▶ EXERCISE:
Exclude the pictures, then repeat the remaining data exactly.

▶ RECORDED INFORMATION:
################

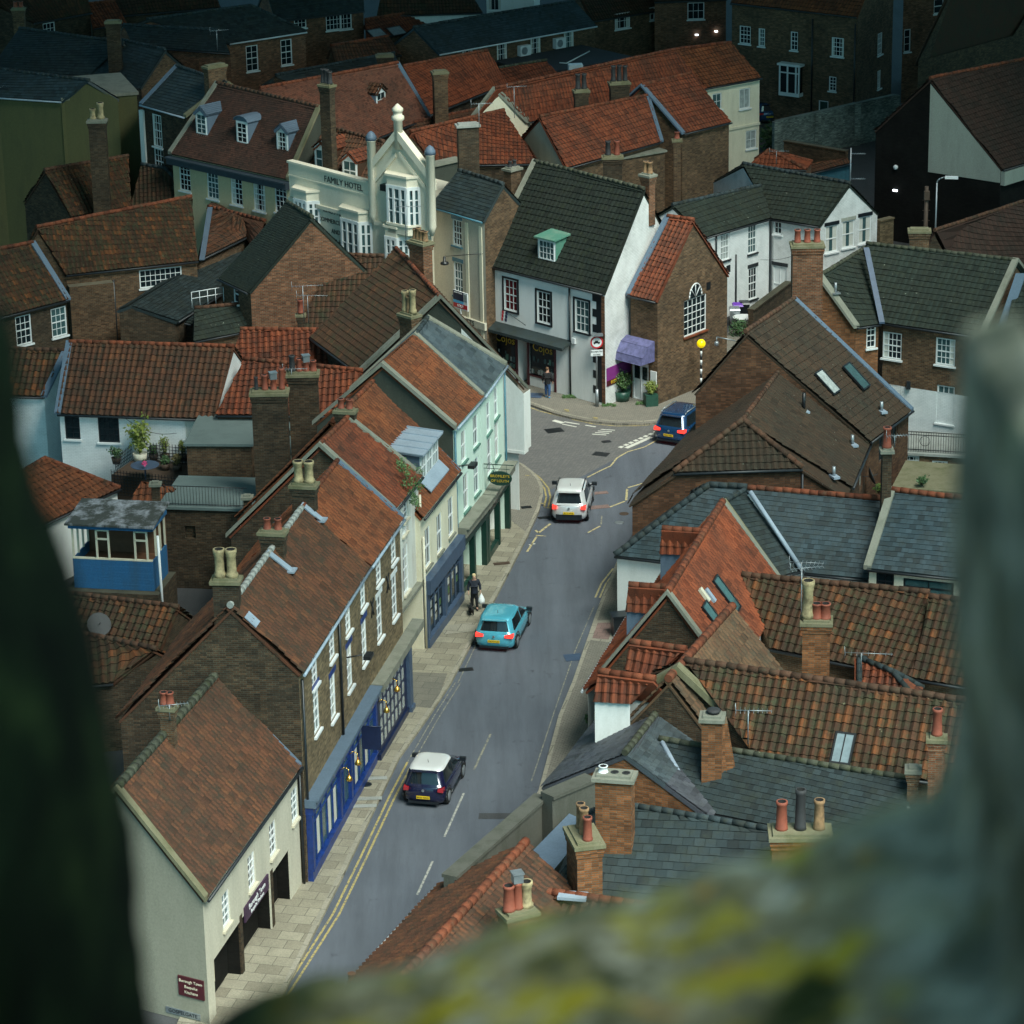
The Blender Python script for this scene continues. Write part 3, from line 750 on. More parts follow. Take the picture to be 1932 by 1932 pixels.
# ---------------------------------------------------------------- the ground, streets and pavements
def sheet(name, px, z, m, kind='structure', thick=0, kerb=None):
    mb = MB(); pts = [W(p, z) for p in px]
    mb.poly(pts)
    if thick:
        for i in range(len(pts)):
            a, b = pts[i], pts[(i+1) % len(pts)]; dn = Vector((0, 0, thick)); mb.poly([b, a, a-dn, b-dn]); 
    o = mb.build(name, m); return tag(o, kind=kind)
def triangulate(o):
    import bmesh
    bm = bmesh.new(); bm.from_mesh(o.data); bmesh.ops.recalc_face_normals(bm, faces=bm.faces); 
    bmesh.ops.triangulate(bm, faces=[f for f in bm.faces if len(f.verts) > 4]); bm.to_mesh(o.data); bm.free()
g = MB(); S = 900
g.poly([(-S, -200, -.012), (S, -200, -.012), (S, 1600, -.012), (-S, 1600, -.012)]); tag(g.build('ground', 'asphalt_dark'), kind='structure')
# street: from the bottom of the photo up to the junction, then off to the right and up to the left
kerbL = [tG(1330, 2300), tG(1520, 1932), tH(0, 1110), tH(330, 420), tH(500, 180), tE(620, 1932), tE(900, 1400), tE(1060, 1090), tE(1120, 960), tE(1140, 880), tE(1138, 830), tE(1120, 790), tE(1085, 750), tE(1030, 708), tE(965, 675), tE(880, 640), tE(700, 590)]
kerbR = [tH(300, 2400), tH(600, 1700), tH(880, 1120), tH(1120, 620), tH(1232, 200), tE(1313, 1932), tE(1400, 1680), tE(1462, 1500), tE(1560, 1260), tE(1640, 1100), tE(1740, 930), tE(1932, 760), tF(300, 560)]
kerbF = [tB(1300, 2150), tE(700, 250), tE(1010, 335), tE(1200, 404), tE(1300, 430), tE(1400, 450), tE(1560, 464), tE(1700, 466), tE(1790, 458), tE(1932, 430), tF(200, 370), tF(500, 250)]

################

▶ TASK SOLUTION:
The Blender Python script for this scene continues. Write part 3, from line 750 on. More parts follow. Take the picture to be 1932 by 1932 pixels.
# ---------------------------------------------------------------- the ground, streets and pavements
def sheet(name, px, z, m, kind='structure', thick=0, kerb=None):
    mb = MB(); pts = [W(p, z) for p in px]
    mb.poly(pts)
    if thick:
        for i in range(len(pts)):
            a, b = pts[i], pts[(i+1) % len(pts)]; dn = Vector((0, 0, thick)); mb.poly([b, a, a-dn, b-dn]); 
    o = mb.build(name, m); return tag(o, kind=kind)
def triangulate(o):
    import bmesh
    bm = bmesh.new(); bm.from_mesh(o.data); bmesh.ops.recalc_face_normals(bm, faces=bm.faces); 
    bmesh.ops.triangulate(bm, faces=[f for f in bm.faces if len(f.verts) > 4]); bm.to_mesh(o.data); bm.free()
g = MB(); S = 900
g.poly([(-S, -200, -.012), (S, -200, -.012), (S, 1600, -.012), (-S, 1600, -.012)]); tag(g.build('ground', 'asphalt_dark'), kind='structure')
# street: from the bottom of the photo up to the junction, then off to the right and up to the left
kerbL = [tG(1330, 2300), tG(1520, 1932), tH(0, 1110), tH(330, 420), tH(500, 180), tE(620, 1932), tE(900, 1400), tE(1060, 1090), tE(1120, 960), tE(1140, 880), tE(1138, 830), tE(1120, 790), tE(1085, 750), tE(1030, 708), tE(965, 675), tE(880, 640), tE(700, 590)]
kerbR = [tH(300, 2400), tH(600, 1700), tH(880, 1120), tH(1120, 620), tH(1232, 200), tE(1313, 1932), tE(1400, 1680), tE(1462, 1500), tE(1560, 1260), tE(1640, 1100), tE(1740, 930), tE(1932, 760), tF(300, 560)]
kerbF = [tB(1300, 2150), tE(700, 250), tE(1010, 335), tE(1200, 404), tE(1300, 430), tE(1400, 450), tE(1560, 464), tE(1700, 466), tE(1790, 458), tE(1932, 430), tF(200, 370), tF(500, 250)]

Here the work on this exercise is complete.